Daí surgiram propostas de formação de agentes de Pastoral, numa Igreja ministerial, para sacerdotes, vida religiosa e leigos, fundamentada na realidade local, visando a ação e o trabalho em equipe, sempre em contato com suas comunidades locais. Também foram propostas as matérias que deveriam fazer parte dessa formação, insistindo na reciclagem dos agentes.
No Documento de Santarém se fala da criação de Comunidades Cristãs de Base como “um dos objetivos primários da Pastoral Amazônica”. Seguindo o modelo de Medellín, são vistas como “o primeiro e fundamental núcleo eclesial” e como elemento fundamental para transformar o tipo tradicional de Paróquia. Assim aparece a proposta de “comunidades ambientais de base, como fermento no meio da massa”, para as cidades, superando as obrigações nas zonas rurais e buscando para que a comunidade “seja o fator propulsor do desenvolvimento integral do homem como sujeito de sua promoção”.
Ao falar da Pastoral indígena, afirma que “a Igreja na Amazônia, sem favor algum, tornou-se historicamente a maior responsável pelo índio”, relatando os perigos que ameaçavam os povos indígenas. O CIMI, criado pouco tempo atrás foi apresentado como nova perspectiva de trabalho, insistindo na necessária colaboração entre as Igrejas da Amazônia e o Conselho Indigenista Missionário.
Santarém abordou a pastoral nas estradas e outras frentes pioneiras que estavam surgindo na época, apresentando as problemáticas que estavam aparecendo.
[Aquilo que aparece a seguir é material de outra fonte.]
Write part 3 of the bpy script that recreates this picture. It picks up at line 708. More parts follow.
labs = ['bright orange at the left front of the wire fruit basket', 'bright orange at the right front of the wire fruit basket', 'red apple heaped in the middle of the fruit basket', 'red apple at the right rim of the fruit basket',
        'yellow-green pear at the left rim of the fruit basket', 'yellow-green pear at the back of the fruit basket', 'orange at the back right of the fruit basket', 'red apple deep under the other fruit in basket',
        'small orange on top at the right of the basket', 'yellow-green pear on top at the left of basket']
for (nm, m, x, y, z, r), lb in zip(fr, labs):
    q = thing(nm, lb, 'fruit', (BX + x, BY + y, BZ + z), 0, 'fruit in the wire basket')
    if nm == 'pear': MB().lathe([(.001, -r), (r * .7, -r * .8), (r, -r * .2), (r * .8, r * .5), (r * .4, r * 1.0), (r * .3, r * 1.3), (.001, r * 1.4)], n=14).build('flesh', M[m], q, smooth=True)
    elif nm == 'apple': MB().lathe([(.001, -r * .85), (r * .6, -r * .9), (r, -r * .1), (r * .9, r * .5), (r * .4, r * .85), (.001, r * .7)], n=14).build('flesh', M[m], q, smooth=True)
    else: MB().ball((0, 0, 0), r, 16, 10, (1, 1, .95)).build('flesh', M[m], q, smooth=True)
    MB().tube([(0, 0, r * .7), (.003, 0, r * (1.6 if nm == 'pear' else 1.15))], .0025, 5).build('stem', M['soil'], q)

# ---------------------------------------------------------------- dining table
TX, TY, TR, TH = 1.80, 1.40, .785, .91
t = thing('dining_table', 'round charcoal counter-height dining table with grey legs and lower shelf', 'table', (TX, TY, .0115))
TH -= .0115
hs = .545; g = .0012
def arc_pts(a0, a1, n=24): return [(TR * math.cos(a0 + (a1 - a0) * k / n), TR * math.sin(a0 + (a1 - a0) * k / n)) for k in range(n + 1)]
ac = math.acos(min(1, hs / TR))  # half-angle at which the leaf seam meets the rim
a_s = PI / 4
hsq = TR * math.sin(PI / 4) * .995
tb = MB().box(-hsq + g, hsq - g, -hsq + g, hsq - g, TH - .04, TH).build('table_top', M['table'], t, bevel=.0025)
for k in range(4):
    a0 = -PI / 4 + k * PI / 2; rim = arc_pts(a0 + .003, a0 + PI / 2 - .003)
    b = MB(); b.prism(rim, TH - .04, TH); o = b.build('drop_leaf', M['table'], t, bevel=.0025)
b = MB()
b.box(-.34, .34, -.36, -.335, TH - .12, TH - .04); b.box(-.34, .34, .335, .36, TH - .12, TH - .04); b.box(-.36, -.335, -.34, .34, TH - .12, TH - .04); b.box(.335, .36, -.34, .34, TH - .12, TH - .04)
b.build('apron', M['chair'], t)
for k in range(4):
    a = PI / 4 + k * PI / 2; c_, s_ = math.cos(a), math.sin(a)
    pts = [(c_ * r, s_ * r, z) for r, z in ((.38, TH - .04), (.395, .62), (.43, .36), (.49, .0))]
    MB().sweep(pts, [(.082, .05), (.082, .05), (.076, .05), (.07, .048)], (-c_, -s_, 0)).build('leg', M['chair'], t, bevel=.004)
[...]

Por isso, insistiu na necessidade de agentes bem preparados para acompanhar essas realidades, propondo alguns elementos a serem considerados.
Também sugere encontros em diferentes níveis, assim como formação de agentes nos Institutos de Pastoral, que devem buscar “desenvolver um esforço sério e sistemático de reflexão, pesquisa e documentação sobre a realidade sociológica e a situação do homem da Amazônia”. Junto com isso foi abordada a questão dos Meios de Comunicação Social, insistindo “na necessidade da Igreja estar presente nos meios de comunicação social”.
Santarém nos mostra a capacidade de olhar o futuro com perspectiva assumido pela Igreja da Amazônia 50 anos atrás. A história tem demostrado que foi um momento que ajudou a fazer realidade, a partir dos sinais dos tempos, uma Igreja com rosto amazônico, comprometida na defesa da vida e dos povos que dela cuidam. Conhecer e aprofundar o Documento continua sendo um desafio que não pode ser deixado para trás.